• Scenario One:  A man has recently experienced a breakup or hasn't dated in a great while or has been deeply hurt by a former girlfriend or is carrying around a load of unresolved, emotional issues.  Yet, time has passed and he decides it is time for him to date again.  And so he sees you, thinks you're cute and asks you out.  You have (from what you can tell by his words and actions) an enjoyable time.  You are then blindsided when he communicates otherwise at the end of the date.  He really doesn't know that he's not ready to date someone yet until he goes out on a date with you.  And then it hits him.  Uh oh.  He's still got some work to do.  But it's his stuff, and it has nothing to do with you.  He needs to take some time to heal and process and perhaps get some counseling before he gets back out into the dating world again.  In this scenario, I say you have to give the man a break.

  • Scenario One and a Half:  A man's been hurt before and so he already has done the work to process and heal (counseling, prayer, time, etc.).  He really thinks he's ready to date again.  He sees you, thinks you're cute and asks you out.  The date goes "well," and then he delivers the bad news at the end of the evening.  He really, truly, honestly didn't know that he wasn't ready yet.  He thought he was (because he had already done some work to get himself ready to date again).  So, again, in this scenario I say you have to give the man a break.  He didn't know what he didn't know.  But after a date, he then did.  Again, it has nothing to do with you.  Anyone could have pushed this button or triggered this kind of response in him.  He just wasn't ready, and he thought he was.

  • Scenario Two:  A man sees you, thinks you're cute and asks you out.  During the course of the date, he decides that he's not interested (You know … "He's just not that into you" for one reason or another).  To finesse his departure and hide behind the ugly truth, he puts the onus on his emotional state:  "I'm not at a place right now emotionally where I can handle dating or having a serious relationship."  Instead of telling you the whole truth—that he doesn't feel that there is chemistry between the two of you, that he doesn't think you have enough in common or that he doesn't see the two of you going out again on a date—you get a more broad and general excuse.  So in this scenario, I say the man does not get a break.  Yes, the truth does hurt.  But men, let me say this:  we women may be the weaker and more fragile sex, but we can handle it.  In fact, we'd MUCH rather know the real reason why you don't want to go out with us again.  If you didn't connect with us, just say it and release us.  It will still sting, but believe me when I say it will save us many sleepless nights, hours of discussing and interpreting with our friends and pints upon pints of Ben & Jerry's (combined with counteractive hours of cardio at the gym).  Bottom line:  you're not doing us any favors by not telling us the truth.  Please, be kind ... which means be honest.
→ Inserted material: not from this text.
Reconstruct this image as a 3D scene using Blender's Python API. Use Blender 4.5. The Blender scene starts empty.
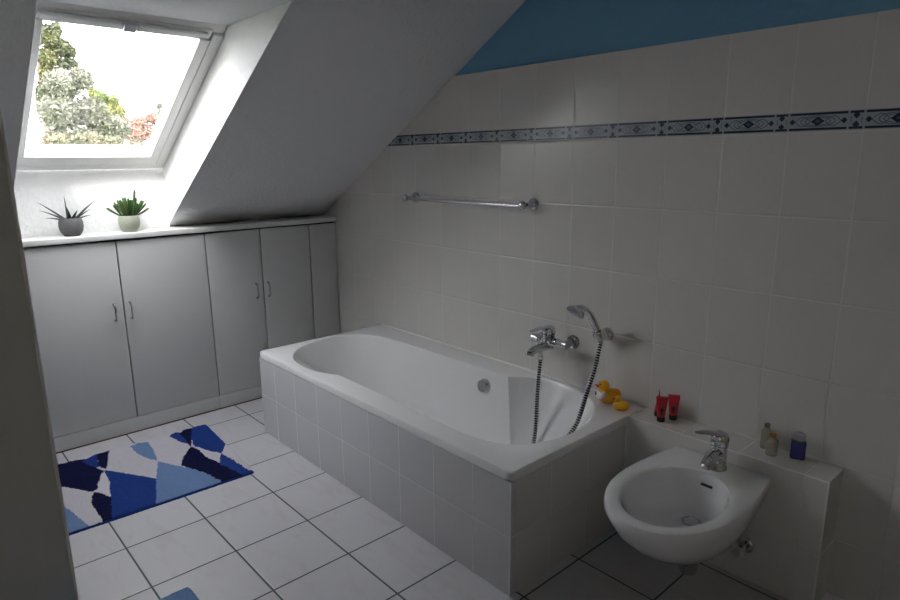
import bpy, bmesh, math, random
from mathutils import Vector, Matrix, noise
from mathutils.bvhtree import BVHTree
PI = math.pi
sc = bpy.context.scene
COL = sc.collection
R = random.Random(7)

# ------------------------------------------------------------------ helpers
class MB:
    def __init__(s): s.v = []; s.f = []; s.m = []; s.cur = 0
    def vert(s, p): s.v.append(tuple(p)); return len(s.v) - 1
    def face(s, ids): s.f.append(tuple(ids)); s.m.append(s.cur)
    def mat(s, i): s.cur = i; return s
    def poly(s, pts): s.face([s.vert(p) for p in pts]); return s
    def box(s, a, b):
        x0, y0, z0 = a; x1, y1, z1 = b
        i = [s.vert(p) for p in ((x0,y0,z0),(x1,y0,z0),(x1,y1,z0),(x0,y1,z0),(x0,y0,z1),(x1,y0,z1),(x1,y1,z1),(x0,y1,z1))]
        for q in ((0,3,2,1),(4,5,6,7),(0,1,5,4),(1,2,6,5),(2,3,7,6),(3,0,4,7)): s.face([i[k] for k in q])
        return s
    def bbox(s, a, b, r=.004, M=None):
        """box with chamfered edges"""
        c = [(a[k]+b[k])/2 for k in range(3)]; h = [abs(b[k]-a[k])/2 for k in range(3)]
        bm = bmesh.new(); bmesh.ops.create_cube(bm, size=1)
        for v in bm.verts: v.co = Vector([c[k] + v.co[k]*2*h[k] for k in range(3)])
        bmesh.ops.bevel(bm, geom=bm.edges[:], offset=min(r, min(h)*.9), segments=3, profile=.5, affect='EDGES')
        s.bm(bm, M); return s
    def bm(s, bm, M=None):
        base = len(s.v)
        for v in bm.verts:
            s.v.append(tuple(M @ v.co if M else v.co))
        bm.verts.index_update()
        for f in bm.faces: s.face([base + v.index for v in f.verts])
        bm.free()
    def rings(s, rs, close=True, cap0=False, cap1=False):
        ids = [[s.vert(p) for p in r] for r in rs]
        n = len(rs[0])
        for a, b in zip(ids, ids[1:]):
            for k in range(n if close else n-1):
                l = (k+1) % n
                s.face((a[k], a[l], b[l], b[k]))
        if cap0: s.face(ids[0][::-1])
        if cap1: s.face(ids[-1])
        return s
    def tube(s, path, rad, n=12, cap=True, flat=None):
        """sweep a circle (or ellipse, flat=ratio) along a path"""
        P = [Vector(p) for p in path]
        if not hasattr(rad, '__len__'): rad = [rad]*len(P)
        rs = []; up = None
        for i, p in enumerate(P):
            t = (P[min(i+1, len(P)-1)] - P[max(i-1, 0)]).normalized()
            if up is None:
                up = Vector((0,0,1)) if abs(t.z) < .9 else Vector((0,1,0))
            sd = t.cross(up).normalized(); up = sd.cross(t).normalized()
            fl = 1 if flat is None else (flat[i] if hasattr(flat, '__len__') else flat)
            rs.append([p + sd*math.cos(2*PI*k/n)*rad[i] + up*math.sin(2*PI*k/n)*rad[i]*fl for k in range(n)])
        return s.rings(rs, True, cap, cap)
    def lathe(s, prof, M=None, n=28, cap0=True, cap1=True):
        """profile of (r, z)"""
        rs = []
        for r, z in prof:
            q = [Vector((r*math.cos(2*PI*k/n), r*math.sin(2*PI*k/n), z)) for k in range(n)]
            rs.append([M @ v for v in q] if M else q)
        return s.rings(rs, True, cap0, cap1)
    def ball(s, c, r, seg=16, M=None):
        if not hasattr(r, '__len__'): r = (r, r, r)
        bm = bmesh.new(); bmesh.ops.create_uvsphere(bm, u_segments=seg, v_segments=max(6, seg*2//3), radius=1)
        T = Matrix.Translation(Vector(c)) @ (M or Matrix.Identity(4)) @ Matrix.Diagonal((r[0], r[1], r[2], 1))
        s.bm(bm, T); return s
    def prism_y(s, prof, y0, y1):
        """profile of (x, z) points extruded in y"""
        a = [(x, y0, z) for x, z in prof]; b = [(x, y1, z) for x, z in prof]
        return s.rings([a, b], True, True, True)
    def build(s, name, mats, parent=None, smooth=None, loc=None):
        me = bpy.data.meshes.new(name)
        me.from_pydata([Vector(v) - Vector(loc) if loc else v for v in s.v], [], s.f)
        if not isinstance(mats, (list, tuple)): mats = [mats]
        for m in mats: me.materials.append(m)
        me.polygons.foreach_set('material_index', s.m)
        bm = bmesh.new(); bm.from_mesh(me)
        if not getattr(s, 'open', False):
            bmesh.ops.recalc_face_normals(bm, faces=bm.faces[:])
        if smooth is not None:
            for f in bm.faces: f.smooth = True
            for e in bm.edges:
                if len(e.link_faces) == 2 and e.calc_face_angle(0) > math.radians(smooth): e.smooth = False
        bm.to_mesh(me); bm.free()
        o = bpy.data.objects.new(name, me); COL.objects.link(o)
        if loc: o.location = loc
        if parent:
            o.parent = parent
            if not loc: o.matrix_parent_inverse = Matrix.Translation(-world_loc(parent))
        return o
def world_loc(o):
    v = Vector(o.location); q = o
    while q.parent:
        v += Vector((0,0,0)) if q.matrix_parent_inverse.translation.length == 0 else q.matrix_parent_inverse.translation
        q = q.parent; v += q.location
    return v
def thing(name, label, cat, loc=(0,0,0), group=None):
    o = bpy.data.objects.new(name, None); COL.objects.link(o); o.location = loc
    o.empty_display_size = .05
    o['label'] = label; o['category'] = cat
    if group: o['group'] = group
    return o
def tag(o, label, cat, group=None):
    o['label'] = label; o['category'] = cat
    if group: o['group'] = group
    return o
def struct(o): o['kind'] = 'structure'; return o
def frame(origin, z, x=(1,0,0)):
    z = Vector(z).normalized(); x = Vector(x); x = (x - z*x.dot(z)).normalized(); y = z.cross(x)
    M = Matrix((x, y, z)).transposed().to_4x4(); M.translation = Vector(origin); return M
def spline(pts, n=8, closed=False):
    P = [Vector(p) for p in pts]; out = []; N = len(P)
    for i in range(N if closed else N-1):
        g = (lambda k: P[k % N]) if closed else (lambda k: P[max(0, min(N-1, k))])
        a, b, c, d = g(i-1), g(i), g(i+1), g(i+2)
        for k in range(n):
            t = k/n
            out.append(.5*((2*b) + (c-a)*t + (2*a-5*b+4*c-d)*t*t + (3*b-3*c+d-a)*t**3))
    if not closed: out.append(P[-1])
    return out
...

Now, I'm sure there are other scenarios that could possibly be at play here, but for now I am weary of "Dating Scenario Creation 101" and am ready to move on in my studies with you. 
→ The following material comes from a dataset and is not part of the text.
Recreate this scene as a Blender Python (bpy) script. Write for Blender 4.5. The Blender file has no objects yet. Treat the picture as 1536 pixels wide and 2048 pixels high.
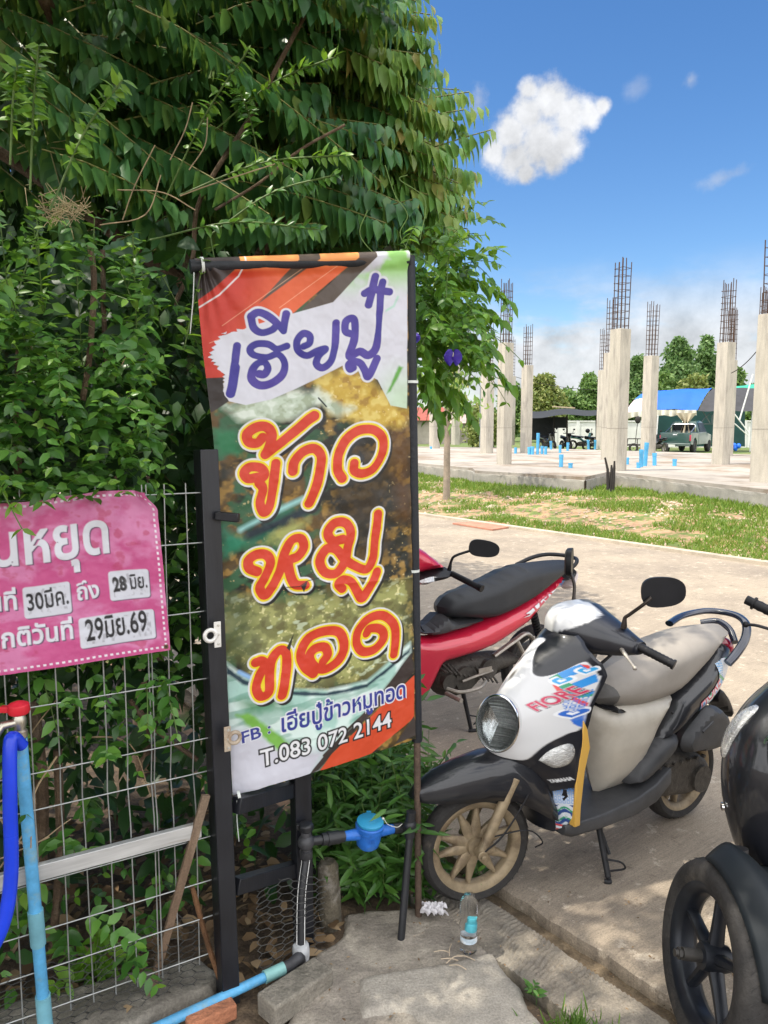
import bpy, bmesh, math, random
import numpy as np
from mathutils import Vector, Matrix, noise as mnoise
from mathutils.geometry import delaunay_2d_cdt
from mathutils.bvhtree import BVHTree
random.seed(7); rng = np.random.default_rng(7)
S = bpy.context.scene
# ------------------------------------------------------------------ camera
FPX, PITCH, CAMH = 1539.0, math.radians(6.45), 1.8
cam = bpy.data.cameras.new('camera'); cam.sensor_fit = 'VERTICAL'; cam.sensor_height = 24.0
cam.lens = 24.0 * FPX / 2048; cam.clip_start = 0.05; cam.clip_end = 3000
camo = bpy.data.objects.new('camera', cam); S.collection.objects.link(camo)
camo.location = (0, 0, CAMH); camo.rotation_euler = (math.pi / 2 - PITCH, 0, 0); S.camera = camo
# ------------------------------------------------------------------ light
SUN_EL, SUN_AZ = math.radians(63), math.radians(-105)       # azimuth from +Y, clockwise
sdir = Vector((math.sin(SUN_AZ) * math.cos(SUN_EL), math.cos(SUN_AZ) * math.cos(SUN_EL), math.sin(SUN_EL)))
sl = bpy.data.lights.new('sun', 'SUN'); sl.energy = 2.2; sl.angle = math.radians(0.53); sl.color = (1, .93, .80)
slo = bpy.data.objects.new('sun', sl); S.collection.objects.link(slo)
slo.rotation_euler = (-sdir).to_track_quat('-Z', 'Y').to_euler(); slo.location = (-4, 0, 9)
W = bpy.data.worlds.new('World'); S.world = W; W.use_nodes = True
S.view_settings.view_transform = 'Standard'; S.view_settings.look = 'None'; S.view_settings.gamma = 1
S.view_settings.exposure = 1.24
S.cycles.max_bounces = 8; S.cycles.transparent_max_bounces = 12
S.cycles.sample_clamp_indirect = 6

def sky():
    nt = W.node_tree; nt.nodes.clear(); N = nt.nodes.new; L = nt.links.new
    out = N('ShaderNodeOutputWorld'); bg = N('ShaderNodeBackground'); L(bg.outputs[0], out.inputs[0])
    bg.inputs[1].default_value = 0.15
    sk = N('ShaderNodeTexSky'); sk.sky_type = 'NISHITA'; sk.sun_disc = False
    sk.sun_elevation = SUN_EL; sk.sun_rotation = SUN_AZ; sk.air_density = 1.0; sk.dust_density = .25; sk.ozone_density = 3.0
    tc = N('ShaderNodeTexCoord'); sx = N('ShaderNodeSeparateXYZ'); L(tc.outputs['Generated'], sx.inputs[0])
    def M(op, a, b=None, c=None, clamp=False):
        n = N('ShaderNodeMath'); n.operation = op; n.use_clamp = clamp
        for i, v in enumerate((a, b, c)):
            if v is None: continue
            if isinstance(v, (int, float)): n.inputs[i].default_value = v
            else: L(v, n.inputs[i])
        return n.outputs[0]
    def noise(vec, sc, det, rough=.55, lac=2.1):
        n = N('ShaderNodeTexNoise'); n.inputs['Scale'].default_value = sc; n.inputs['Detail'].default_value = det
        n.inputs['Roughness'].default_value = rough; L(vec, n.inputs['Vector']); return n.outputs['Fac']
    def sstep(v, a, b):
        n = N('ShaderNodeMapRange'); n.interpolation_type = 'SMOOTHSTEP'; n.inputs[1].default_value = a; n.inputs[2].default_value = b
        L(v, n.inputs[0]); return n.outputs[0]
    az = M('ARCTAN2', sx.outputs[0], sx.outputs[1]); hl = M('SQRT', M('ADD', M('MULTIPLY', sx.outputs[0], sx.outputs[0]), M('MULTIPLY', sx.outputs[1], sx.outputs[1])))
    el = M('ARCTAN2', sx.outputs[2], hl)
    cv = N('ShaderNodeCombineXYZ'); L(az, cv.inputs[0]); L(el, cv.inputs[1])
    vec = cv.outputs[0]
    def blob(a0, e0, ra, re, sc, amp, seed, rot=0.0):
        da = M('SUBTRACT', az, a0); de = M('SUBTRACT', el, e0)
        c, s_ = math.cos(rot), math.sin(rot)
        x = M('DIVIDE', M('ADD', M('MULTIPLY', da, c), M('MULTIPLY', de, s_)), ra)
        y = M('DIVIDE', M('SUBTRACT', M('MULTIPLY', de, c), M('MULTIPLY', da, s_)), re)
        d = M('SQRT', M('ADD', M('MULTIPLY', x, x), M('MULTIPLY', y, y)))
        mp = N('ShaderNodeMapping'); mp.inputs['Location'].default_value = (seed, seed * .37, 0); L(vec, mp.inputs[0])
        n1 = noise(mp.outputs[0], sc, 6, .6)
        return M('ADD', M('SUBTRACT', 1.0, d), M('MULTIPLY', M('SUBTRACT', n1, .5), amp))
    PUFFS = [(0.202, 0.3695, 0.0309), (0.1785, 0.3594, 0.0284), (0.226, 0.3542, 0.0284), (0.2481, 0.3525, 0.0185), (0.1561, 0.3402, 0.0284), (0.19, 0.3295, 0.037), (0.2209, 0.3275, 0.0272), (0.1614, 0.3153, 0.0284), (0.137, 0.3216, 0.021), (0.1767, 0.3836, 0.0148), (0.2629, 0.3602, 0.0105), (0.2083, 0.3111, 0.021), (0.1739, 0.2986, 0.016)]
    npf = noise(vec, 26, 7, .62); npg = noise(vec, 70, 4, .6); fld = None
    for a0, e0, r0 in PUFFS:
        da = M('SUBTRACT', az, a0); de = M('SUBTRACT', el, e0); d = M('DIVIDE', M('SQRT', M('ADD', M('MULTIPLY', da, da), M('MULTIPLY', de, de))), r0)
        q = M('SUBTRACT', 1.0, d); fld = q if fld is None else M('SMOOTH_MAX', fld, q, .25)
    fld = M('ADD', fld, M('ADD', M('MULTIPLY', M('SUBTRACT', npf, .5), 1.1), M('MULTIPLY', M('SUBTRACT', npg, .5), .55)))
    m1 = sstep(fld, -.10, .62)
    m1b = sstep(blob(.300, .374, .022, .016, 30, 1.4, 5.3, .5), .1, .9)
    m1c = M('MULTIPLY', sstep(blob(.115, .375, .018, .03, 30, 2.2, 9.3), .2, 1.1), .5)
    m1d = M('MULTIPLY', sstep(blob(.36, .375, .014, .010, 50, 1.6, 1.3), .1, 1.1), .4)
    m1e = M('MULTIPLY', sstep(blob(.40, .275, .05, .012, 40, 2.2, 2.6, .2), .1, 1.3), .35)
    mp = N('ShaderNodeMapping'); mp.inputs['Scale'].default_value = (1, 2.6, 1); mp.inputs['Location'].default_value = (1.7, .4, 0); L(vec, mp.inputs[0])
    nb = noise(mp.outputs[0], 5.5, 8, .6)
    ramp = M('MULTIPLY', sstep(el, .215, .10), 1.0)
    m2 = M('MULTIPLY', sstep(M('ADD', nb, M('MULTIPLY', M('SUBTRACT', .12, el), 1.2)), .32, .56), ramp)
    m2 = M('MULTIPLY', m2, .93)
    cl = M('MAXIMUM', M('MAXIMUM', M('MAXIMUM', m1, M('MULTIPLY', m1b, .22)), M('MAXIMUM', m1c, m1d)), M('MAXIMUM', m1e, m2))
    # unseen broken cloud added behind the viewer and overhead, brightened to fill the shade
    nr = noise(tc.outputs['Generated'], 2.6, 5, .6); back = M('MAXIMUM', sstep(sx.outputs[1], .25, -.25), sstep(el, .72, .95)); hid = M('MULTIPLY', sstep(nr, .30, .48), back)
    nd = noise(vec, 13, 6, .62)
    shade = N('ShaderNodeMapRange'); shade.inputs[1].default_value = .35; shade.inputs[2].default_value = .65; shade.inputs[3].default_value = .62; shade.inputs[4].default_value = 1.0
    L(nd, shade.inputs[0])
    cc = N('ShaderNodeMixRGB'); cc.blend_type = 'MULTIPLY'; cc.inputs[0].default_value = 1; cc.inputs[1].default_value = (2.75, 2.8, 2.9, 1)
    L(shade.outputs[0], cc.inputs[2])
    hs = N('ShaderNodeHueSaturation'); hs.inputs['Saturation'].default_value = 1.24; hs.inputs['Hue'].default_value = .504; hs.inputs['Value'].default_value = .50; L(sk.outputs[0], hs.inputs['Color'])
    mx = N('ShaderNodeMixRGB'); L(cl, mx.inputs[0]); L(hs.outputs[0], mx.inputs[1]); L(cc.outputs[0], mx.inputs[2])
    m2_ = N('ShaderNodeMixRGB'); L(hid, m2_.inputs[0]); L(mx.outputs[0], m2_.inputs[1]); m2_.inputs[2].default_value = (7.4, 7.4, 7.5, 1)
    L(m2_.outputs[0], bg.inputs[0])
sky()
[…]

When a woman like you encounters a situation such as you did, I believe it will only strengthen your character, increase your discernment and fine-tune your dating "Spidey senses."  By that, I mean that you are now aware that when someone asks you out what you see may not be what you're going to get.  It may end up that he's not interested at all and he may or may not be ready to handle what is required when it comes to pursuing someone for more than friendship (spending time together, getting to know one another, dipping your toes in emotional waters, revealing feelings, etc.).  Are you able to handle this type of preliminary rejection?  Can you take it if a date seems to go well to you and then you are told that it really didn't go as well as you thought it did once it's over?